The first is what I understand to be the position of Bishop Poulson Reed, OA in Oklahoma — the diocese is in the business of helping congregations become as healthy and faithful as possible and is not looking to close any church. I know that Brother Poulson has taken seriously the idea that any diocese has three core purposes, the first one being the renewal and revitalization of parish churches. (For more see The Three Primary Tasks of a Diocese and the last section of Chapter One in An Energy Not Its Own: Three cycles of parish life and the purposes of the parish church.

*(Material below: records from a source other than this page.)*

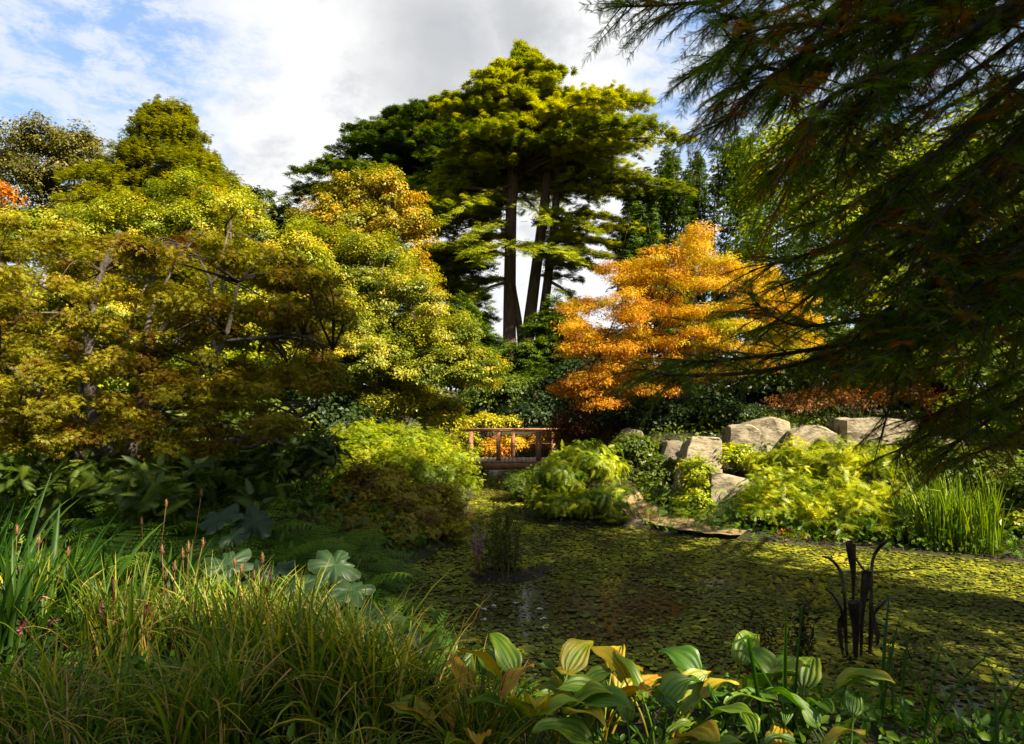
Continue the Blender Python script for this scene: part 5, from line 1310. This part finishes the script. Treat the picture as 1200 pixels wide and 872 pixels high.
# --- floating leaves, ground cover and litter
n = 150000
x = rng.uniform(-2.6, 9.6, n); y = 4.2 + (20 - 4.2) * rng.uniform(0, 1, n) ** 1.25
d = sdf(x, y)
m1 = np.array([mnoise.noise(Vector((a * .55, b * .45, 3.1))) for a, b in zip(x, y)])
m2 = np.array([mnoise.noise(Vector((a * 1.7, b * 1.4, 9.1))) for a, b in zip(x, y)])
k = (d < -.03) & (rng.uniform(size=n) < .96 - .55 * (m1 + .5 * m2 < -.28)) & ((x - mc[0]) ** 2 / .3 + (y - mc[1]) ** 2 / .13 > 1)
x, y, m1, m2 = x[k], y[k], m1[k], m2[k]; n = len(x)
r = .011 + .023 * rng.uniform(0, 1, n) ** 1.6 + np.where((m2 > .12) & (rng.uniform(size=n) < .07), rng.uniform(.015, .05, n), 0) * np.where(rng.uniform(size=n) < .08, 1.5, 1)
na = 7; a = np.linspace(.35, 2 * math.pi - .35, na)[None] + rng.uniform(0, 6.28, n)[:, None]
rr = r[:, None] * rng.uniform(.85, 1.1, (n, na))
tx, ty = rng.normal(0, .09, n), rng.normal(0, .09, n)
dx, dy = rr * np.cos(a), rr * np.sin(a)
z0 = .006 + rng.uniform(0, .012, n)
V = np.stack([x[:, None] + dx, y[:, None] + dy, z0[:, None] + dx * tx[:, None] + dy * ty[:, None] + rng.uniform(0, .004, (n, na))], -1)
f = (np.arange(n) * na)[:, None] + np.arange(na)[None]
v = np.clip(.40 + .38 * m1 + .42 * m2 + rng.normal(0, .17, n), 0, 1)
kind(build('floating_leaves', Geo().add(V, f, np.repeat(v, na)), M['pads']), 'stuff')

def cover(name, n, xr, yr, cond, tmpl, size, mat, up=.8, zoff=.02, hz=.1, A_up=.3):
    x = rng.uniform(*xr, n); y = rng.uniform(*yr, n); k = (sdf(x, y) > .02) & cond(x, y); x, y = x[k], y[k]; n = len(x)
    P = np.stack([x, y, gh(x, y) + zoff + hz * rng.uniform(0, 1, n) ** 2], -1)
    N = nrm(UP * up + rdir(n)); A = perp_random(N, -A_up)
    g = Geo(); scatter(g, P, A, N, size * rng.uniform(.5, 1.3, n), tmpl, rng.uniform(0, 1, n)); kind(build(name, g, M[mat]), 'stuff')
cover('leaf_litter', 26000, (-9, 9), (1.0, 16), lambda x, y: y > 0, T_LEAF, .07, 'litter', 1.5, .004, .02)
cover('ground_cover', 32000, (-10, 8), (4.3, 13), lambda x, y: (x < -.2) | (y > 9.5), T_SPRAY, .13, 'fern', .8, .02, .42)
cover('ground_cover', 30000, (-4.5, 4.2), (1.6, 4.9), lambda x, y: y > 0, T_FOLD, .05, 'fern', .8, .01, .09)
cover('bank_greenery', 40000, (-8, 12), (9.5, 26), lambda x, y: ~((x > 1.6) & (x < 4.2) & (y < 13.4)), T_LEAF, .11, 'mid', .8, .02, .3)
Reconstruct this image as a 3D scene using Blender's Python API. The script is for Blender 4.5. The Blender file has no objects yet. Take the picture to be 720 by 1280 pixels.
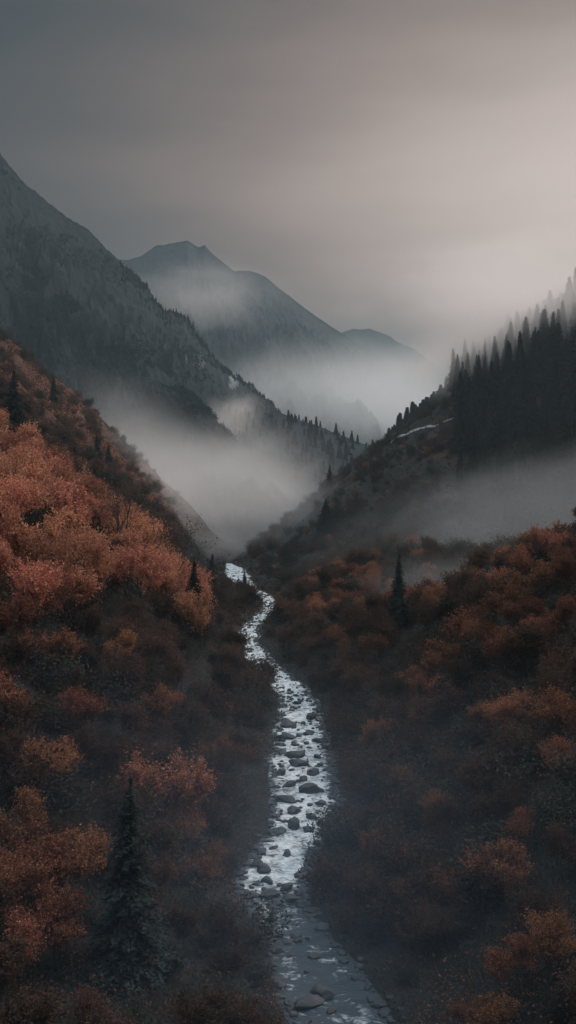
import bpy, math, random
import numpy as np
from mathutils import Vector, Matrix

SEED = 11
rng = np.random.default_rng(SEED)
random.seed(SEED)
scene = bpy.context.scene
COL = scene.collection

# ------------------------------------------------------------------ camera maths
F_PX, CAM_H, PITCH = 1229.0, 30.0, math.atan(40 / 1229.0)

def ray(px, py):
    cx, cy = (px - 360) / F_PX, (640 - py) / F_PX
    s, c = math.sin(PITCH), math.cos(PITCH)
    return cx, c + cy * s, -s + cy * c

def at(px, py, Y):
    dx, dy, dz = ray(px, py)
    t = Y / dy
    return (dx * t, Y, CAM_H + dz * t)

def project(x, y, z):
    s, c = math.sin(PITCH), math.cos(PITCH)
    zz = z - CAM_H
    depth = np.maximum(y * c - zz * s, 1e-3)
    up = y * s + zz * c
    return 360 + F_PX * x / depth, 640 - F_PX * up / depth

# ------------------------------------------------------------------ noise
def _hash(ix, iy, seed):
    h = (ix.astype(np.int64) * 374761393 + iy.astype(np.int64) * 668265263 + seed * 1442695041) & 0xFFFFFFFF
    h = ((h ^ (h >> 13)) * 1274126177) & 0xFFFFFFFF
    h = h ^ (h >> 16)
    return h.astype(np.float64) / 0xFFFFFFFF

def vnoise(x, y, seed=0):
    x = np.asarray(x, float); y = np.asarray(y, float)
    ix, iy = np.floor(x), np.floor(y)
    fx, fy = x - ix, y - iy
    fx = fx * fx * fx * (fx * (fx * 6 - 15) + 10); fy = fy * fy * fy * (fy * (fy * 6 - 15) + 10)
    a = _hash(ix, iy, seed); b = _hash(ix + 1, iy, seed)
    c = _hash(ix, iy + 1, seed); d = _hash(ix + 1, iy + 1, seed)
    return (a * (1 - fx) + b * fx) * (1 - fy) + (c * (1 - fx) + d * fx) * fy

def fbm(x, y, octv=5, seed=0, gain=0.5):
    v, amp, tot = 0, 1.0, 0
    x = np.asarray(x, float); y = np.asarray(y, float)
    for o in range(octv):
        v = v + amp * vnoise(x, y, seed + o * 17)
        tot += amp; amp *= gain
        x, y = x * 2.03 + 11.3, y * 2.03 - 7.7
    return v / tot

def ridged(x, y, octv=5, seed=0, gain=0.5):
    v, amp, tot = 0, 1.0, 0
    x = np.asarray(x, float); y = np.asarray(y, float)
    for o in range(octv):
        v = v + amp * (1 - np.abs(2 * vnoise(x, y, seed + o * 13) - 1))
        tot += amp; amp *= gain
        x, y = x * 2.1 + 3.1, y * 2.1 + 9.2
    return v / tot

def sstep(a, b, x):
    t = np.clip((np.asarray(x, float) - a) / (b - a), 0, 1)
    return t * t * (3 - 2 * t)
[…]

The second, is what Bishop Daniel G. P. Gutiérrez of the Diocese of Pennsylvania has done in several situations. For example at the Church of the Crucifixion in Philadelphia the bishop reopened the parish that had been closed (their Facebook page). Some years earlier the same was done in the Diocese of Newark with Grace Church Van Vorst. Both are examples of bishops thinking ahead and holding onto church property waiting for the right moment to reopen and begin again.
This abides,
Brother Robert, OA
The Feast of Robert Grosseteste, Bishop of Lincoln, 1253
[1] For example Pro-Palestinian Group at Columbia Now Backs ‘Armed Resistance’ by Hamas: Columbia University Apartheid Divest has withdrawn an apology it made last spring for a member who said “Zionists don’t deserve to live.”